▸ **GIVEN PROBLEM**: In the entries that follow, count each line containing "scene" and state the total, nothing more.

···

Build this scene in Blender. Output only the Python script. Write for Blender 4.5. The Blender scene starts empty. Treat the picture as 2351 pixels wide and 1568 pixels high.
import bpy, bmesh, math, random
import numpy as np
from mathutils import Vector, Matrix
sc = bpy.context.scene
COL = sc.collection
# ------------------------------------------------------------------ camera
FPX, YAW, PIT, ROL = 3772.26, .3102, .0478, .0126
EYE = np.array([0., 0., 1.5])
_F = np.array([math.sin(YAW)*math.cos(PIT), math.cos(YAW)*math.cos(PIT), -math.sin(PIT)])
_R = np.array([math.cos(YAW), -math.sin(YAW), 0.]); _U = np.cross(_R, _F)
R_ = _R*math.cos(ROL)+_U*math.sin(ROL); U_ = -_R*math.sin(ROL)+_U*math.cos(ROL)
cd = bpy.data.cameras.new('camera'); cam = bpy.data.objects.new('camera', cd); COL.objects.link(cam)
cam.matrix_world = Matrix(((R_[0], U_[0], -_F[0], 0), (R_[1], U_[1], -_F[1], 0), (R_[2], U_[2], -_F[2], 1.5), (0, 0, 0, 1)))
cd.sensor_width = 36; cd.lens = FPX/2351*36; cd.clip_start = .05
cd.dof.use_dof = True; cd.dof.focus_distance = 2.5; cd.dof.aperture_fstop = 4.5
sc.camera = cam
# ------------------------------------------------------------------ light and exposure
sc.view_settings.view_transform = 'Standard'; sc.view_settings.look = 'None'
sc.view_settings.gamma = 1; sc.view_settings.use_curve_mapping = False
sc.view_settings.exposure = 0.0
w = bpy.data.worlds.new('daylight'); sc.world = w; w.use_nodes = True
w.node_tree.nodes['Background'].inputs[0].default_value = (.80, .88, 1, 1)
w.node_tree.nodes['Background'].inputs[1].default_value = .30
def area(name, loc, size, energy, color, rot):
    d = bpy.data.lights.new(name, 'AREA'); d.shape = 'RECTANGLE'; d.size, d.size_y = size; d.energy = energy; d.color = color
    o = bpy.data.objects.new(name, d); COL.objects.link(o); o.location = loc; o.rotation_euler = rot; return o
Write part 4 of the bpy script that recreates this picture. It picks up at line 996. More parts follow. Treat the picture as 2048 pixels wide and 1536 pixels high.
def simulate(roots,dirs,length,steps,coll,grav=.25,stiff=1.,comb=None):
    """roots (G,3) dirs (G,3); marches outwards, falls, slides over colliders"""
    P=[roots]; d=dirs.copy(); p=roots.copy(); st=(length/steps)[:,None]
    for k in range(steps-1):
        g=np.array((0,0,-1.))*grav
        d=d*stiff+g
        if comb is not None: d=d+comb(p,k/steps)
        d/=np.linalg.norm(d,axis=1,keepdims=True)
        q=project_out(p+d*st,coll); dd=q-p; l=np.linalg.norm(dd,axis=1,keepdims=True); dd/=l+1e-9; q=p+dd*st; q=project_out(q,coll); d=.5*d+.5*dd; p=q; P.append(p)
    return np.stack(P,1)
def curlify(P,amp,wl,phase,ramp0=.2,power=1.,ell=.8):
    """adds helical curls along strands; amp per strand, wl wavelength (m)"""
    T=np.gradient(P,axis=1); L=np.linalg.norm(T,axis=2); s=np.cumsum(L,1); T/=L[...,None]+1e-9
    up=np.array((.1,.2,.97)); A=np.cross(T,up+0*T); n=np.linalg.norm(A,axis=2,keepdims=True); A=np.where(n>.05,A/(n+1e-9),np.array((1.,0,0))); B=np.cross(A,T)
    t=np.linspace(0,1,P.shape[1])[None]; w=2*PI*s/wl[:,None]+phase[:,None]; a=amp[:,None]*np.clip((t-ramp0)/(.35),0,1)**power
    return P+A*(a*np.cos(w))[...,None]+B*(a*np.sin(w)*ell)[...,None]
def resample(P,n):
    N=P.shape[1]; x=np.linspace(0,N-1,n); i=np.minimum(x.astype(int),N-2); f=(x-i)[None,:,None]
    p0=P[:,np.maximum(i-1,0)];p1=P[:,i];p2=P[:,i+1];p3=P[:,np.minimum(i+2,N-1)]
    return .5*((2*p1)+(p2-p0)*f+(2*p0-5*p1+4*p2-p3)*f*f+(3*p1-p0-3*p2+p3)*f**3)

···

▸ **RESPONSE**: 2